▶ EXERCISE DIRECTIONS
Report all lines holding "part".

▶ SOURCE EXCERPT
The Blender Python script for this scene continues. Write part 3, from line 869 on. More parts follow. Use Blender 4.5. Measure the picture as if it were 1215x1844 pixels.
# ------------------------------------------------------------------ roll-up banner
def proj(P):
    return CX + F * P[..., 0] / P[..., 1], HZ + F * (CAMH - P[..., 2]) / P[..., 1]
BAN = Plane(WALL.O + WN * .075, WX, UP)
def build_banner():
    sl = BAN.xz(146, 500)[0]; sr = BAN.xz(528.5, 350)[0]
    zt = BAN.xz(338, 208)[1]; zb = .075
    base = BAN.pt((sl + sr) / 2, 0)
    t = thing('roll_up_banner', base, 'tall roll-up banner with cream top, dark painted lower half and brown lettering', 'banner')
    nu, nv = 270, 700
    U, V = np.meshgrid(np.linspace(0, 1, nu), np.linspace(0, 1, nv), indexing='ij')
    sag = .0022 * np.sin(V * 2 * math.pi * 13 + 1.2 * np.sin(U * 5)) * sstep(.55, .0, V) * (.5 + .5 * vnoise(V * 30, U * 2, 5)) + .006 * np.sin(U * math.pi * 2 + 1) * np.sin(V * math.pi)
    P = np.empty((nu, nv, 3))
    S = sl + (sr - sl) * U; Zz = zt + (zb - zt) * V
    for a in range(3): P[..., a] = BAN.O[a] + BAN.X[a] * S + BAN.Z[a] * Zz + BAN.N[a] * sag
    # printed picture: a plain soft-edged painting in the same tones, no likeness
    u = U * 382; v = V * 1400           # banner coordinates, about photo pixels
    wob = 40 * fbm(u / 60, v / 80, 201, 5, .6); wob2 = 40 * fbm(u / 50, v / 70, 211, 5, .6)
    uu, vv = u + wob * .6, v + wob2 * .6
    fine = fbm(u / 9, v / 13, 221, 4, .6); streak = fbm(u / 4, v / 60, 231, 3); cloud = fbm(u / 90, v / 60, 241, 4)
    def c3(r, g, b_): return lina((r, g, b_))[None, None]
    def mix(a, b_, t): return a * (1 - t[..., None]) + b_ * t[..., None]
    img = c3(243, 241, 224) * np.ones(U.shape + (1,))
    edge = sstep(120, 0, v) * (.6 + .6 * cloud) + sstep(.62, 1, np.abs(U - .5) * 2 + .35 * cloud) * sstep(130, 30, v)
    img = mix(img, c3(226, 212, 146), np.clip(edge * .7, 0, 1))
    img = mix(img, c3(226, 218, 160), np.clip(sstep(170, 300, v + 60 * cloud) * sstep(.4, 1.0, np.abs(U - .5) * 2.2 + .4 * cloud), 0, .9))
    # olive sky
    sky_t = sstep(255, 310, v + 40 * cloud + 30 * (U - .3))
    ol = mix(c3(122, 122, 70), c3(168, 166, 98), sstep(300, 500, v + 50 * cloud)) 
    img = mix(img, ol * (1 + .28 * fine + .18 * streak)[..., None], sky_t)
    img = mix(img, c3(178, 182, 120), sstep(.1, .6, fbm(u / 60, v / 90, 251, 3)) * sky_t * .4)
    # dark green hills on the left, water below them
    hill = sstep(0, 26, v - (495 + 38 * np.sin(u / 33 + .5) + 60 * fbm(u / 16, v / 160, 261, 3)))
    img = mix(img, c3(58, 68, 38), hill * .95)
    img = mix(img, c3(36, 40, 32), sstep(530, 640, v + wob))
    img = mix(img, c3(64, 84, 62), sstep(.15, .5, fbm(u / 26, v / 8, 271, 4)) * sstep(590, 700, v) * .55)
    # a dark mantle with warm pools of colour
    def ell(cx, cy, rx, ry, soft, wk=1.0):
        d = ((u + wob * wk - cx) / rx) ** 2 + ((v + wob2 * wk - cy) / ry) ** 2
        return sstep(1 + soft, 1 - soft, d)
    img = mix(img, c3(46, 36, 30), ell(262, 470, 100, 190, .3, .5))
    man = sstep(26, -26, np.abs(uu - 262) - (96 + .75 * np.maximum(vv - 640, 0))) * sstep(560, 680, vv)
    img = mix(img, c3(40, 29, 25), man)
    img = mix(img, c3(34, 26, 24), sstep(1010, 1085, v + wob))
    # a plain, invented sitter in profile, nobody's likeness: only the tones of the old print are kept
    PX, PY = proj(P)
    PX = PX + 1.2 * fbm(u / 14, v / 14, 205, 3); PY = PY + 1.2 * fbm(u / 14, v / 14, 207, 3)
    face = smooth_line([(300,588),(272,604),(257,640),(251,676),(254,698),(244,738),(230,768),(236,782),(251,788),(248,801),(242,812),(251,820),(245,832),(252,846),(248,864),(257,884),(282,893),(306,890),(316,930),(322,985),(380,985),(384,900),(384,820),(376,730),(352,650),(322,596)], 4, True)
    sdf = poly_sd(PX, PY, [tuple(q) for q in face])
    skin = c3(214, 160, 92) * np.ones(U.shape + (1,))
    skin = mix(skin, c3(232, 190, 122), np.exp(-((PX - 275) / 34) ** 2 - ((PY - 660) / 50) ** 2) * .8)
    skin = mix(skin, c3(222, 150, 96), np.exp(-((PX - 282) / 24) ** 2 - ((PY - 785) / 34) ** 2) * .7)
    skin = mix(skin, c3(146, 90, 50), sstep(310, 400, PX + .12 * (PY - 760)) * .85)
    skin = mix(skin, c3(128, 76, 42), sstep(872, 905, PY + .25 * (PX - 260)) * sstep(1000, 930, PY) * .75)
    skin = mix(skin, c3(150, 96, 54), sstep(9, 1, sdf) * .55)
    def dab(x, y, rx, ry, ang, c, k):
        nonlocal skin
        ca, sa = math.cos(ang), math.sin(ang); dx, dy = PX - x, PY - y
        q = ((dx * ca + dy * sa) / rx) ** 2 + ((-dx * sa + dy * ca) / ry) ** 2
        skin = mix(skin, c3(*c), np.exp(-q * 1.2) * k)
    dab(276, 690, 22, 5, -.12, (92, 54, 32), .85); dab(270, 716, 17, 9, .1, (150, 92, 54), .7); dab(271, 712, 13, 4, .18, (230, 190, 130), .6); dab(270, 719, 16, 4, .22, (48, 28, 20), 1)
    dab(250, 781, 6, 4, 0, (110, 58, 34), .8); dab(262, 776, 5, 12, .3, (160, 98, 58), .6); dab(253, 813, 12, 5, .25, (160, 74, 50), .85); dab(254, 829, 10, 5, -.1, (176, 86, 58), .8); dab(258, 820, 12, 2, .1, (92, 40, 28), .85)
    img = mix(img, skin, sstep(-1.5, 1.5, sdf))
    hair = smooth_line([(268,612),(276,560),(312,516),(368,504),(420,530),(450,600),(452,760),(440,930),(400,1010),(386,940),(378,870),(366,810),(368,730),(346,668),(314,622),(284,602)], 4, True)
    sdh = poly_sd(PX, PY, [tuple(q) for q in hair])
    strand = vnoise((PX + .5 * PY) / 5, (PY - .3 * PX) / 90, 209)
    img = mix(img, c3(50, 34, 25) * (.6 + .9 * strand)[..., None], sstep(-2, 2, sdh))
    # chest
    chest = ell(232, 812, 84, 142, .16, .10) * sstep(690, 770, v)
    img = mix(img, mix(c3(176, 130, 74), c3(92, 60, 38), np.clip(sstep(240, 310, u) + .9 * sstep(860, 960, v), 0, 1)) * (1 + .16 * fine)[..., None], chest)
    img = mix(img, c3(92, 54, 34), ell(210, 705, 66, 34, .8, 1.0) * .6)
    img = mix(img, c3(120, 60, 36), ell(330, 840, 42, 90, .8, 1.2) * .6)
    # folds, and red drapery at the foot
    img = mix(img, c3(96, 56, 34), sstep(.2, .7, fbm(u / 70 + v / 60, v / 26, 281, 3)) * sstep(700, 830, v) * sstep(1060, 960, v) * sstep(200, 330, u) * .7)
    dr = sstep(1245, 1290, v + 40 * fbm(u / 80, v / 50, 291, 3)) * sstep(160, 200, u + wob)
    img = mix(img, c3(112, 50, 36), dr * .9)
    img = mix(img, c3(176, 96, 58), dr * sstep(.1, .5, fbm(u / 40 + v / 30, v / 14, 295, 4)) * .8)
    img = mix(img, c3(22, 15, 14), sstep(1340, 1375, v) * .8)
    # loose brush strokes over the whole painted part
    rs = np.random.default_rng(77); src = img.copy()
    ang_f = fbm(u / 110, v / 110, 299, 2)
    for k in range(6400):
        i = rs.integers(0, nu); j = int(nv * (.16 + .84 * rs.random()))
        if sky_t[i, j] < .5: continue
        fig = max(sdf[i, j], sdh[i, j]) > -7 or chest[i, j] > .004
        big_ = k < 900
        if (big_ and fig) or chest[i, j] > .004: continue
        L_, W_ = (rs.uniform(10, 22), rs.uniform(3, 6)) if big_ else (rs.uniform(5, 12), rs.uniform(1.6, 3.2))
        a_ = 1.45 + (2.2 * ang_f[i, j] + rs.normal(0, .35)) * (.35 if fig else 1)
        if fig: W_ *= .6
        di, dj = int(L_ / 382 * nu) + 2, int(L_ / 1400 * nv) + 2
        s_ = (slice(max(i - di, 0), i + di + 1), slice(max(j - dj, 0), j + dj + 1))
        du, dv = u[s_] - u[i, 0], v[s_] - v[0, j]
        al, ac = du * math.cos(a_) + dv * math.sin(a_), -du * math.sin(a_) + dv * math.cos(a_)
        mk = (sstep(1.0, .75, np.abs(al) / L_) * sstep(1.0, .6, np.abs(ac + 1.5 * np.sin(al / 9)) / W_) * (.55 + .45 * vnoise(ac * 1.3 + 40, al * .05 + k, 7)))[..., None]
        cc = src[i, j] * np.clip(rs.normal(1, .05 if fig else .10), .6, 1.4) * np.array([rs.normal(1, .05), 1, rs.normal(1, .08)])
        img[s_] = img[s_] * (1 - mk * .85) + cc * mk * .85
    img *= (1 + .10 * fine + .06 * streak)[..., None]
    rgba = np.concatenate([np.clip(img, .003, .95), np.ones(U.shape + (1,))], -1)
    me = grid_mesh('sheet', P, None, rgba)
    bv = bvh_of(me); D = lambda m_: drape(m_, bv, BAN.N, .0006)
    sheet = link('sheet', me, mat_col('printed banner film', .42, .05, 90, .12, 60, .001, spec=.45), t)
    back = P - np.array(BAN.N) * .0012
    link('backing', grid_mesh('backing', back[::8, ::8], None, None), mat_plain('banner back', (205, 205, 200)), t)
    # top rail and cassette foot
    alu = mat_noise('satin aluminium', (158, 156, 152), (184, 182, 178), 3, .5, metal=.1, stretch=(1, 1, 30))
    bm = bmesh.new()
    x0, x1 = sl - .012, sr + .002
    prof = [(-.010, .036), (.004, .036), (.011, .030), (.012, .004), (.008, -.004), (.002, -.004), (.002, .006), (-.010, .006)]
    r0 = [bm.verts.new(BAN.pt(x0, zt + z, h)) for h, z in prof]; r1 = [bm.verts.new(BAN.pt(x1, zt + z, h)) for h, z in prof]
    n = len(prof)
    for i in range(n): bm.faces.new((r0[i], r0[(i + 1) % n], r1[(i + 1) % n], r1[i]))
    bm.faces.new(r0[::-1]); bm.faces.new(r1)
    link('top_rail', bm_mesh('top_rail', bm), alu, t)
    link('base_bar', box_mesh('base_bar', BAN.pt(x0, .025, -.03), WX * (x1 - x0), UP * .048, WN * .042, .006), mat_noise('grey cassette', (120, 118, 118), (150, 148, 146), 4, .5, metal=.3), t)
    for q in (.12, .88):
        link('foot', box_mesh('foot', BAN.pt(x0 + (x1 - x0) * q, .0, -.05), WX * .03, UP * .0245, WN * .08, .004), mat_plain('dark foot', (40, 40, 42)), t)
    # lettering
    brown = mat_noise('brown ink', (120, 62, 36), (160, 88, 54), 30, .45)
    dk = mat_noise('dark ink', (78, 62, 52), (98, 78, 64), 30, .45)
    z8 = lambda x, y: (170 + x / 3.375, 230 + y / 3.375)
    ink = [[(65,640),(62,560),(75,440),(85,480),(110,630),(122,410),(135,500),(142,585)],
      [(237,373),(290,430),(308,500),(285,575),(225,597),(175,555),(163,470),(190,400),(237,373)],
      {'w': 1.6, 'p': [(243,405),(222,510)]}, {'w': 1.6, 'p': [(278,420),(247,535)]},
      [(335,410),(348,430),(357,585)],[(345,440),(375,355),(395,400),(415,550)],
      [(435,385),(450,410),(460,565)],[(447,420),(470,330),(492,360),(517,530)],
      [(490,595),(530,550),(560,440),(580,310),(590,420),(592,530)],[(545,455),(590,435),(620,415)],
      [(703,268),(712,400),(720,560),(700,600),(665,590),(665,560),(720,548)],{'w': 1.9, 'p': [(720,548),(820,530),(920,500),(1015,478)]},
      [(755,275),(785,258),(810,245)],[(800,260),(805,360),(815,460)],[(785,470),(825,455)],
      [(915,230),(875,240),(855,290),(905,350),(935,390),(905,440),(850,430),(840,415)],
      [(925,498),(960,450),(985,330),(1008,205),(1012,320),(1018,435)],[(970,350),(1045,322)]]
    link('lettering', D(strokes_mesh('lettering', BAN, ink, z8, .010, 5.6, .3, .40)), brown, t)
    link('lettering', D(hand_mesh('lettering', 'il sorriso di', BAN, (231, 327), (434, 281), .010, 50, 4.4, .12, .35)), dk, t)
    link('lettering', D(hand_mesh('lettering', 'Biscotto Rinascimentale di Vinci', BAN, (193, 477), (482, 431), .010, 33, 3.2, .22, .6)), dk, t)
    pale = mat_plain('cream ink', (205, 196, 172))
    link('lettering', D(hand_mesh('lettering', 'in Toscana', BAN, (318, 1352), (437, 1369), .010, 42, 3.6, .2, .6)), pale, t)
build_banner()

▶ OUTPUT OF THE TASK
The Blender Python script for this scene continues. Write part 3, from line 869 on. More parts follow. Use Blender 4.5. Measure the picture as if it were 1215x1844 pixels.
    # loose brush strokes over the whole painted part